For instance, to evict a tenant due to nonpayment of rent in Arizona, a landlord must serve the tenant with a 5-Day Notice to Vacate. The eviction notice will give you two options: either to pay the rent due or move out within the five days.

If you pay all the due rent within the 5 days, then the landlord must stop further eviction proceedings against you.

2. The eviction was based on discriminatory reasons.

This is another legal defense you can use to stop your eviction in Arizona. The Federal Fair Housing Act requires landlords to treat all tenants fairly regardless of the following protected classes.

  • Race
  • Color
  • Religion
  • Nationality
  • Disability
  • Sex
  • Familial status

The penalties for tenant discrimination in Arizona can be severe. The penalties can range between $16,000 and $65,000, depending on whether the violation is a first-time offense of a repeat offense.

3. The eviction was illegal in the first place.

As already mentioned, the only way a landlord can evict a tenant in Arizona is through a court order. The landlord must not try to engage in wrongful eviction methods such as:

  • Locking you out.
  • Removing your personal belongings from the unit.
  • Shutting down your utilities.
  • Entering your rental unit repeatedly without notice. This is an example of “constructive eviction.” It’s illegal.
  • Harassing or intimidating you in an attempt to force you to leave.

Other than illegal eviction methods, here’s a guide on things a landlord cannot do in Arizona.

4. You exercised a legal right.

Among the legal rights tenants have in Arizona is the right to “repair and deduct” if the landlord fails to make repairs.

You see, ARLTA guarantees tenants the right to live in a habitable property, which is pest-free and has air conditioning. If the landlord fails to provide these, you may be able to exercise a legal right such as breaking the lease without penalty or repairing the issue yourself and then making appropriate deductions on future rent payments.

If you exercise such rights, the landlord must not retaliate against you by trying to evict you. The eviction exercise will not only be illegal, but will also stop as well.

5. The eviction notice had errors.

You may also be able to fight an eviction in Arizona if the landlord serves you an eviction notice riddled with significant errors. The following are some examples of errors that you can leverage on to stop the eviction.

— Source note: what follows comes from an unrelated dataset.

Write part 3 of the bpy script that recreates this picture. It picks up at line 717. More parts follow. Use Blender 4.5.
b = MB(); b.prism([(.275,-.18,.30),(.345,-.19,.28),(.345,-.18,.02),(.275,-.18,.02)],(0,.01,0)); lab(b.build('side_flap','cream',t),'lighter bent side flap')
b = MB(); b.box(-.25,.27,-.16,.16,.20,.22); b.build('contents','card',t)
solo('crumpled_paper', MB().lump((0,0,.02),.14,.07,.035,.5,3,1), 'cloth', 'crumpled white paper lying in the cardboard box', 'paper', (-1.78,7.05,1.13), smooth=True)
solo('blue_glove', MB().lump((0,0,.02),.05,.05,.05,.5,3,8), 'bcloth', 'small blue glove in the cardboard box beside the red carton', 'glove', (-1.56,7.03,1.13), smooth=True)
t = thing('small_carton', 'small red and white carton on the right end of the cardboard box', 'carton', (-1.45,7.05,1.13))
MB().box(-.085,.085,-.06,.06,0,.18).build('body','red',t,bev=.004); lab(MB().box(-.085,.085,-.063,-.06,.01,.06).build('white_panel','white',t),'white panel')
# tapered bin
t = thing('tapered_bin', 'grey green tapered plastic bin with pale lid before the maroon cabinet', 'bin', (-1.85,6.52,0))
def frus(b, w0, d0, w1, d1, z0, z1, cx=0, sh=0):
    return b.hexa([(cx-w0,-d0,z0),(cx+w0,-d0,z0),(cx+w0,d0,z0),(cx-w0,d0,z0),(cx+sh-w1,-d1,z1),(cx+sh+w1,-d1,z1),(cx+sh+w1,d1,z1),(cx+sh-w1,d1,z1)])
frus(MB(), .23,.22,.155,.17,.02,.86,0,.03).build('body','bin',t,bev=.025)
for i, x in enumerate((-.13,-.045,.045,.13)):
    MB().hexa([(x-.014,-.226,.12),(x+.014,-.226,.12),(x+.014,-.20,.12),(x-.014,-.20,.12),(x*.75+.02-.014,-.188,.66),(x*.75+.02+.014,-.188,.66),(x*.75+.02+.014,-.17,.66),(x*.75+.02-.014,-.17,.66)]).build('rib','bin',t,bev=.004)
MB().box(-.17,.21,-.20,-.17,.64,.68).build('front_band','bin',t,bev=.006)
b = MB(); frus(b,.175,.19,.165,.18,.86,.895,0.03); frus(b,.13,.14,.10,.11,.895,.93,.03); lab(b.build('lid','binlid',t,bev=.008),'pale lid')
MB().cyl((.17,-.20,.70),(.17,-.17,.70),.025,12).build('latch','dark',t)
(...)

  • The landlord did not serve the notice properly. In Arizona, landlords must serve an eviction notice to a tenant in either of two ways. That is, either by hand delivering it to the tenant, or by mailing a copy to the tenant via certified or registered mail.
  • The notice did not state the correct reason for the eviction. An eviction notice must state the correct reason for the eviction, such as nonpayment of rent or lease violation. If it doesn’t, then you may be able to argue against the eviction.
  • The notice didn’t give the tenant the proper time to move out. In Arizona, the notice period differs depending on the reason for the eviction. For instance, if for nonpayment of rent, the landlord must serve the tenant with a 5-Day Notice to Vacate, and if to remove a tenant for not having a lease, the landlord must serve the tenant with a 30-Day Eviction Notice.


Landlords in Arizona, just like in the rest of the 49 states, are required to follow the proper eviction process when removing a tenant from their rented premises. If your landlord doesn’t, you may be able to use the errors as defenses to fight the eviction.  

Disclosure: The content herein isn’t a substitute for advice from a professional attorney. It’s only meant to serve educational purposes. If you have a specific question, kindly seek expert attorney services.